Kempton Park, Surrey

Kempton Park, England formerly an expanded manor known as Kempton, Kenton and other forms, today refers to the land owned by (estate in property of) the Jockey Club: Kempton Park nature reserve and Kempton Park Racecourse in the Spelthorne district of Surrey. Today's landholding was the heart of, throughout the Medieval period, a private parkland – and its location along with its being a royal manor rather than ecclesiastic, or high-nobility manor led to some occasional residence by Henry III and three centuries later hunting among a much larger chase by Henry VIII and his short-reigned son, Edward VI. Kempton appears on the Middlesex Domesday Map as Chenetone a soon-after variant of which was Chennestone (the "k" sound rendered with "ch" and n's proceeded with an "e" due to the early Middle English orthography used by those scribes) later written, alongside data proving a period of regal use, as Kenyngton.

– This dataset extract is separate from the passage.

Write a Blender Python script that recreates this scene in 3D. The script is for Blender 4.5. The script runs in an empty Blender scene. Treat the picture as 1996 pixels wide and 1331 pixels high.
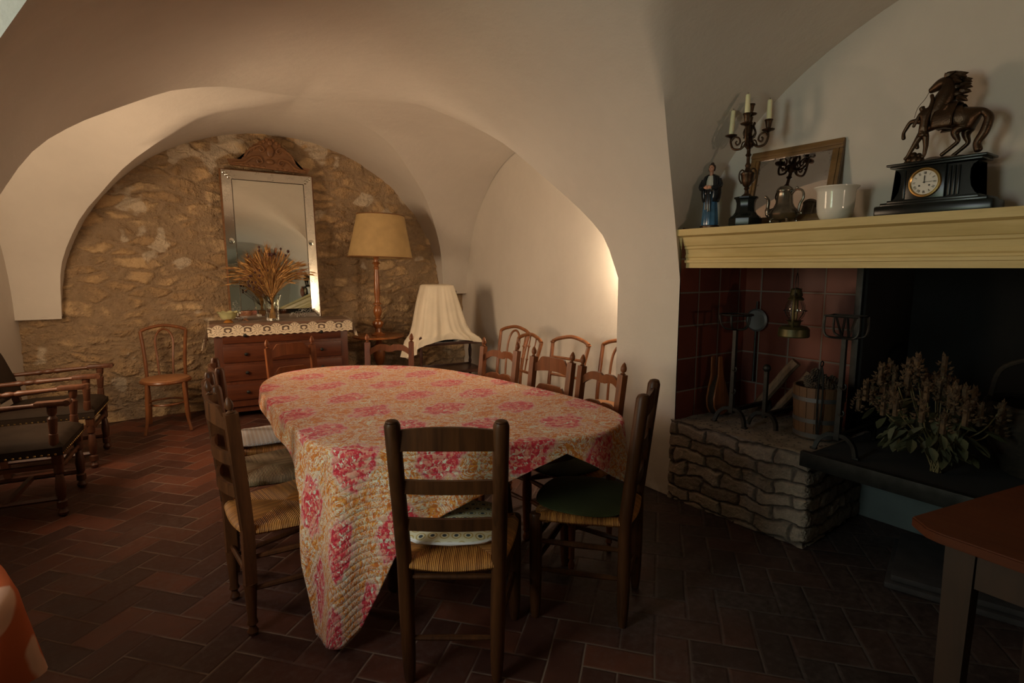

The period of the last's writing was a source of ambiguity as it coincided with common forms of writing Kennington in Surrey. A wooded demesne at heart — the first Kempton Park was inclosed by royal licence in 1246. Its farmed-out outland smallholdings were for much of its history a considerably smaller manor than that of Sunbury, in which parish the whole estate is. Most of the ward of Sunbury East was in medieval times part of Kempton, as was the land of the Stain Hill Reservoirs and Kempton Park Reservoirs. No trace can be found of the chief tenant enjoying more than permissive, informal rights such as his tenants sharing in pasture on the common in the north of the parish of Sunbury, in which parish the manor lay.